Moreover, we are satisfied that even if the Division had failed
to oppose the earlier applications, it could not have thereby
nullified a legislative enactment by acquiescence in its
violation. See Township of Fairfield v. Likanchuk's,
274 N.J.
Super. 320, 331-332 (App. Div. 1994).
It is important to note at this juncture that although the
Division is not precluded by the prior orders from asserting its
position that lottery winnings are non-assignable as to new
applications, as to past orders its failure to appeal makes those
orders final and enforceable by the assignee against the
Division. This is analogous to the "intermediate situation"

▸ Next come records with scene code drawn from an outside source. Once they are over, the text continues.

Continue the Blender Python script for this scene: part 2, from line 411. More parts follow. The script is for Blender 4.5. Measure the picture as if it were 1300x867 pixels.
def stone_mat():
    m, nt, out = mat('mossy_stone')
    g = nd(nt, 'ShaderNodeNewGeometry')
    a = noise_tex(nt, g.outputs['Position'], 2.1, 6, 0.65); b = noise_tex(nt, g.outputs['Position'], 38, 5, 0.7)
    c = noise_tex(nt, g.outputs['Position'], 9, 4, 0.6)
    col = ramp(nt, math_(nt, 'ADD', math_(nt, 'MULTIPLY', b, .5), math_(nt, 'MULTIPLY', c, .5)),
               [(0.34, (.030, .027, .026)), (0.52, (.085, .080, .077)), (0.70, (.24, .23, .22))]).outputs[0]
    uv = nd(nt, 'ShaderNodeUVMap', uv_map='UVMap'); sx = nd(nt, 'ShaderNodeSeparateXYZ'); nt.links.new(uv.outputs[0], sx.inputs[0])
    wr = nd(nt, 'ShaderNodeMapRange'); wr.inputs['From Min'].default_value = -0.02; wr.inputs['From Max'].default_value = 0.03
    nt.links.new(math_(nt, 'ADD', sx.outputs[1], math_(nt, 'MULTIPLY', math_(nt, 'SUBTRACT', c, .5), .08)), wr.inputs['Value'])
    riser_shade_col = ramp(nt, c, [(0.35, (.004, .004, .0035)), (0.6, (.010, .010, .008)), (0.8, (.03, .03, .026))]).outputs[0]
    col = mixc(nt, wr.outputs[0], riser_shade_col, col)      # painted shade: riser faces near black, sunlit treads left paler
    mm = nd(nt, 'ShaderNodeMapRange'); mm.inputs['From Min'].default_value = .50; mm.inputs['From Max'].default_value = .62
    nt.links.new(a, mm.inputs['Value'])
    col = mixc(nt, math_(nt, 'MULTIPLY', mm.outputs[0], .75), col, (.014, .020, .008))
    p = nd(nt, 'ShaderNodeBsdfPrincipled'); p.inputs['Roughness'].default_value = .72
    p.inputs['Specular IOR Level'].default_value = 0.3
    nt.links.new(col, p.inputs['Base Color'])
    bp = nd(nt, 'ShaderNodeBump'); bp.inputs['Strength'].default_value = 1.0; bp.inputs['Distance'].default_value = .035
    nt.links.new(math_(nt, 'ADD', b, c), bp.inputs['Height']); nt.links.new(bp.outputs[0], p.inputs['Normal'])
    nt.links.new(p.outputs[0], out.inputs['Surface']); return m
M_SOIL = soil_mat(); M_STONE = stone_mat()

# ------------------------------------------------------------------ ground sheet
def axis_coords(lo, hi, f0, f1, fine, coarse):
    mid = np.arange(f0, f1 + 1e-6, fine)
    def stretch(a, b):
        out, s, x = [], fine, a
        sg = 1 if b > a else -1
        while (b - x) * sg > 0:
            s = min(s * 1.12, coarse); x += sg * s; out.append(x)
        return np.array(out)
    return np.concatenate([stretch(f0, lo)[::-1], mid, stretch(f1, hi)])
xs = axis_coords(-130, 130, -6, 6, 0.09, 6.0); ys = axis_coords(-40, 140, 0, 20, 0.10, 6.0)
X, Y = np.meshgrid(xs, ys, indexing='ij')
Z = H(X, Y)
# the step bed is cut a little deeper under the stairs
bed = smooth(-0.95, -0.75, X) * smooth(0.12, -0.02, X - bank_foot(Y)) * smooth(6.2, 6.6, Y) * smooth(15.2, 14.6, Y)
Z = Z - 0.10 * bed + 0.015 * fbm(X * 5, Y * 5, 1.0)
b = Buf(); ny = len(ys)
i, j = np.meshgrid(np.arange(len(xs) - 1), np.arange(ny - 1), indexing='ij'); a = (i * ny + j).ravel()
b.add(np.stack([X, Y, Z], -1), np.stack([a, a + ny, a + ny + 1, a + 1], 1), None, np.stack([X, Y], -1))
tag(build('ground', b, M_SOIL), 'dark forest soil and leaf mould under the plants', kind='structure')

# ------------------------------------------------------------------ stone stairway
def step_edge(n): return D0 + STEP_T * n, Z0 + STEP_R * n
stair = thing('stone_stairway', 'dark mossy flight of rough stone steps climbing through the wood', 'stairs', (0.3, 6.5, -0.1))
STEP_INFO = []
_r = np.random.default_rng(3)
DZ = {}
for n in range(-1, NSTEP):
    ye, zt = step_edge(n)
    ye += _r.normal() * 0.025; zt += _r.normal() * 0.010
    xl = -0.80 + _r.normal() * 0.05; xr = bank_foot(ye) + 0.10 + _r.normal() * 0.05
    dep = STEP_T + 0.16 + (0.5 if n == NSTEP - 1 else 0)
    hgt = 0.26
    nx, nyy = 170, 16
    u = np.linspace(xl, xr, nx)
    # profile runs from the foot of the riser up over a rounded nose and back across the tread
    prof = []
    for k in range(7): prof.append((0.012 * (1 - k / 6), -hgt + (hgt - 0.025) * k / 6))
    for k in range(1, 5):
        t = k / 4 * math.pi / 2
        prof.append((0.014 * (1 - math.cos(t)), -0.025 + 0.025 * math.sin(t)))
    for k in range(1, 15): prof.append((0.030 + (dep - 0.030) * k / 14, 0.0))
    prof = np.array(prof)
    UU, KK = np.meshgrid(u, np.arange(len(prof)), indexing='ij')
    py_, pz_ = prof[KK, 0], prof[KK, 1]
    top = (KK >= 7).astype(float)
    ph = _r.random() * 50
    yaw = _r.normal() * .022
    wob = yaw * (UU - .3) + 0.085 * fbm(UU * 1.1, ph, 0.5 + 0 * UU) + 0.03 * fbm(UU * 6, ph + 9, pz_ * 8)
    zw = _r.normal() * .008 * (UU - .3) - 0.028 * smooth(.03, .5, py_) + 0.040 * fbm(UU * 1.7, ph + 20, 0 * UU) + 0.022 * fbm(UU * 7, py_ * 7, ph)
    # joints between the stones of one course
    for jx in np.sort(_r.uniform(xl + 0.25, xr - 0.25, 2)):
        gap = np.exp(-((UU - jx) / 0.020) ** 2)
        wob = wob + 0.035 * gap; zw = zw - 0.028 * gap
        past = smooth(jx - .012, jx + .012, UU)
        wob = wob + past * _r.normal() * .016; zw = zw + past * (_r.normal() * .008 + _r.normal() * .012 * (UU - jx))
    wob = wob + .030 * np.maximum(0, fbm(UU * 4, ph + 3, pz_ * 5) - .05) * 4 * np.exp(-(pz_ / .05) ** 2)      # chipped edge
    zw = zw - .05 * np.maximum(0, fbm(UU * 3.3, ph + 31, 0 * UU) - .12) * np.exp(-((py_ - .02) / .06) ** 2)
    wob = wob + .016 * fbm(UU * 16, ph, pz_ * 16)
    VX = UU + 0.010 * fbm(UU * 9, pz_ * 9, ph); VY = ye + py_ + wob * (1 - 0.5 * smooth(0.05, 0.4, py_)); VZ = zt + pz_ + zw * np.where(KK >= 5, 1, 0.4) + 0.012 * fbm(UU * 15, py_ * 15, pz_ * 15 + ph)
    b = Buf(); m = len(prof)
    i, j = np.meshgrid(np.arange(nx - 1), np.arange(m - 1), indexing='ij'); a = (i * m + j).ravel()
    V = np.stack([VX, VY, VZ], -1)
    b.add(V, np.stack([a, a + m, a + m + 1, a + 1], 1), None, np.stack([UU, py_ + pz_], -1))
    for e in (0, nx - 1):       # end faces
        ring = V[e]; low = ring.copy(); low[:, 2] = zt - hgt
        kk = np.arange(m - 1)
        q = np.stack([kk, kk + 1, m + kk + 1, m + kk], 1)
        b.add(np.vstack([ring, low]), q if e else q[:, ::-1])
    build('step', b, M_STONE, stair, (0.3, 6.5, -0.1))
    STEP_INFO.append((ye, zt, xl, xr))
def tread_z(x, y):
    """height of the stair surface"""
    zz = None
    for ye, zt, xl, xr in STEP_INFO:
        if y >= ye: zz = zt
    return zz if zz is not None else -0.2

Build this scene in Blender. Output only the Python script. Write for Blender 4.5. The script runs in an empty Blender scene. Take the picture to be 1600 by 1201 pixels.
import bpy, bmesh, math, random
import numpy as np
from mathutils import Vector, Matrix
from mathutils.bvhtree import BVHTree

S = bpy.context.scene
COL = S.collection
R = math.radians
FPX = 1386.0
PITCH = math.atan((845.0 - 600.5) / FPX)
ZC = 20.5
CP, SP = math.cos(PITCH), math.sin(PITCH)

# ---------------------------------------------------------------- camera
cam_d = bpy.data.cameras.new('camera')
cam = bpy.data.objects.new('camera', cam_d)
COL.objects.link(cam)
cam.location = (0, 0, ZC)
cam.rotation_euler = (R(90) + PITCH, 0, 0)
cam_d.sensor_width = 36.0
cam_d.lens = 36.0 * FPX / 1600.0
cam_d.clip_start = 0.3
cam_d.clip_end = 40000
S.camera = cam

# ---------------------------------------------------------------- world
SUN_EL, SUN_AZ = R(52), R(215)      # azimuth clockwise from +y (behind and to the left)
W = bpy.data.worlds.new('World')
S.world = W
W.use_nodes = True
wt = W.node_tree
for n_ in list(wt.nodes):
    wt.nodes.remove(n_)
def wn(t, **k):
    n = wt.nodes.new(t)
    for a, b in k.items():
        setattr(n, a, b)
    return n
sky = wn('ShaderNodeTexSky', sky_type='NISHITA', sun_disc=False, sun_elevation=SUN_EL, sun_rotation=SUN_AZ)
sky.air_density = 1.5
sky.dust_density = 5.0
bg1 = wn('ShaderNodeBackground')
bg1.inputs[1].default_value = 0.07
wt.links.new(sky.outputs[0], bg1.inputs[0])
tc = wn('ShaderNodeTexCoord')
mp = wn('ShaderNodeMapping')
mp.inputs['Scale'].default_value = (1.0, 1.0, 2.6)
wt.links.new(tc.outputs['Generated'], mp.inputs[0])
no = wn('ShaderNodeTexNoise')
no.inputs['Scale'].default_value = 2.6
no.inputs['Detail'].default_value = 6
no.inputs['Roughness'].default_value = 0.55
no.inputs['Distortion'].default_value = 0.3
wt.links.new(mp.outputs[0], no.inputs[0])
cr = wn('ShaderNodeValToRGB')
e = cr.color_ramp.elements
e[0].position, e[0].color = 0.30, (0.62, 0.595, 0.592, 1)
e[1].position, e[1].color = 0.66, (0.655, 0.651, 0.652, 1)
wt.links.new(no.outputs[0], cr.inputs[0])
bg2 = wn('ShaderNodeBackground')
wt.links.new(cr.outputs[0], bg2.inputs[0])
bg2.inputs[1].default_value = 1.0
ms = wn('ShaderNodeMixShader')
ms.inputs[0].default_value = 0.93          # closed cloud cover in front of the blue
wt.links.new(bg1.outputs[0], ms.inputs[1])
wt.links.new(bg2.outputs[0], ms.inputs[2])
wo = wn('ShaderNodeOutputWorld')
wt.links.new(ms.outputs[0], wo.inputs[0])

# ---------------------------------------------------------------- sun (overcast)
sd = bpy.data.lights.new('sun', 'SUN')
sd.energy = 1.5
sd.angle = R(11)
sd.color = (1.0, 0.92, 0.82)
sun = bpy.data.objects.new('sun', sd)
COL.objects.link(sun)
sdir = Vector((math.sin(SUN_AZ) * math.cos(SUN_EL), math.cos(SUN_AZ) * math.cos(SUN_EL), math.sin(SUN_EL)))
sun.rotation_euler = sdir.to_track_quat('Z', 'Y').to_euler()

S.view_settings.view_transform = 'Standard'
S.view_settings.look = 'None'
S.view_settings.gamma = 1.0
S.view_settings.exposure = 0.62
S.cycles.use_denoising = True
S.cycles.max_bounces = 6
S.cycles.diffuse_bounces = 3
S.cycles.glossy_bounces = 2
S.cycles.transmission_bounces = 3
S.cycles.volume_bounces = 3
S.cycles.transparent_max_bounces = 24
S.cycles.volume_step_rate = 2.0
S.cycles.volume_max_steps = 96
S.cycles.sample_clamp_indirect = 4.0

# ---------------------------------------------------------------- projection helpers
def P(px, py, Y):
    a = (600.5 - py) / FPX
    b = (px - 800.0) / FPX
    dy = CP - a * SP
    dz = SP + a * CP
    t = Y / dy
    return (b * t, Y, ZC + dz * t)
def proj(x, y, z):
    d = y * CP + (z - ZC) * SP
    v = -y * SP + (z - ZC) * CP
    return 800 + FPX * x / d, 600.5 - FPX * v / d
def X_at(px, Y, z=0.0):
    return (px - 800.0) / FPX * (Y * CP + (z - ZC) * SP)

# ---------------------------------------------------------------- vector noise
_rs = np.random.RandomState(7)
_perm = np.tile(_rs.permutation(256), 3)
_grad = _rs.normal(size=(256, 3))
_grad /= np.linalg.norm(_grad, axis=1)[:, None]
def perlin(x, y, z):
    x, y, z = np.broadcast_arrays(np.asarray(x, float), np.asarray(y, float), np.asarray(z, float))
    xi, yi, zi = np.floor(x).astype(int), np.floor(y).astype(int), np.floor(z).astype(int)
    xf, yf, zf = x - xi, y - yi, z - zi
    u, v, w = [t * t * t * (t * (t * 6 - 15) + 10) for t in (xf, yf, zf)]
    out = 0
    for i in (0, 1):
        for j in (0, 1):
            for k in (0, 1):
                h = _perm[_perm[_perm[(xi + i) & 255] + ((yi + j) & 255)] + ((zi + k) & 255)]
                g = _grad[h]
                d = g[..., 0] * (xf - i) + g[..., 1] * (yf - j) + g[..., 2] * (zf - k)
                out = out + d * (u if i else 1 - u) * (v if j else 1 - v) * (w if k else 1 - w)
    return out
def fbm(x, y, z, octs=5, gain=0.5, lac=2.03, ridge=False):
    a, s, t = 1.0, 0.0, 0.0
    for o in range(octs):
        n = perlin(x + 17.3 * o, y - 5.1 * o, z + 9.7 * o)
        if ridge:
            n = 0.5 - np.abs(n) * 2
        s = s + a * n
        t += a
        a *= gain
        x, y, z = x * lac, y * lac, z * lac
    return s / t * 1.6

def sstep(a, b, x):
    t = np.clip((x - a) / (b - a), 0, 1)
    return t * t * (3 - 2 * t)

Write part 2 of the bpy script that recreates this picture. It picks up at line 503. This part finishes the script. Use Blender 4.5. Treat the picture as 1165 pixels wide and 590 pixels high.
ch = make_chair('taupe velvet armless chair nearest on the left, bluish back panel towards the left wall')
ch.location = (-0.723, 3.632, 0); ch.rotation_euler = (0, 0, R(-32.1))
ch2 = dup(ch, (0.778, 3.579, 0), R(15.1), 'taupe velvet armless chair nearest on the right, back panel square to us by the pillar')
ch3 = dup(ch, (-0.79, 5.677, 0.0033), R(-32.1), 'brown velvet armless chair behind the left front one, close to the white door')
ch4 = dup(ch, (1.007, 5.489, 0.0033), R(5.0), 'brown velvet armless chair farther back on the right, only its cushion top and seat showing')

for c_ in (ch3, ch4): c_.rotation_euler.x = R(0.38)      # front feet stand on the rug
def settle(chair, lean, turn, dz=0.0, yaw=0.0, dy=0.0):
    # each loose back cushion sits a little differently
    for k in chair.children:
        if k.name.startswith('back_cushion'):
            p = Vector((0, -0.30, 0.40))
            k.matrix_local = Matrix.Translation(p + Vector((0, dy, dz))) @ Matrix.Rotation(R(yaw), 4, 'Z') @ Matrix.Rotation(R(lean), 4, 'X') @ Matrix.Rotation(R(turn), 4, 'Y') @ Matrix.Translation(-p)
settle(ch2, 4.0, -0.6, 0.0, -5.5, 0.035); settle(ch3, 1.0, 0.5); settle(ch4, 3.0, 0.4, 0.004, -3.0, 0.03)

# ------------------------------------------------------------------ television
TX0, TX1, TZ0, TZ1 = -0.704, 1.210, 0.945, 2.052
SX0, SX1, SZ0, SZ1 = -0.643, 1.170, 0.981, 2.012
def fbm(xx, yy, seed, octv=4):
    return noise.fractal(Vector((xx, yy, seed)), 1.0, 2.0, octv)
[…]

discussed by Justice (then Judge) Weintraub in Jantausch v.
Borough of Verona,
41 N.J. Super 89, 94-95 (Law Div. 1956),
aff'd, 24 N.J. 326 (1957).
Reversed.
Footnote: 1 Singer assigned its right to receive the moneys to an
entity entitled Lottery Receivables Trust I.
Footnote: 2 In passing on a lottery statute that did not contain an
express prohibition on voluntary assignment, the Vermont Supreme
Court noted that where a statute, like New Jersey's, bars such
assignment, "[i]n each instance, the [numerous appellate courts
interpreting the language have] adopted a narrow interpretation
of the [appropriate judicial order] language." Lemieux v. Tri-State Lotto Com'n,
164 Vt. 110, 666 A.2d. 1170, 1173 (1995).
Footnote: 3 In an oral opinion of June 13, 1997, the trial judge
incorporated by reference a more exhaustive written opinion of
May 21, 1997, filed in a matter entitled "IN THE MATTER OF THE
CONSOLIDATED PETITIONS FOR AN ORDER ALLOWING THE TURNOVER OF A
PORTION OF THE LOTTERY WINNINGS OF VARIOUS LOTTERY WINNERS."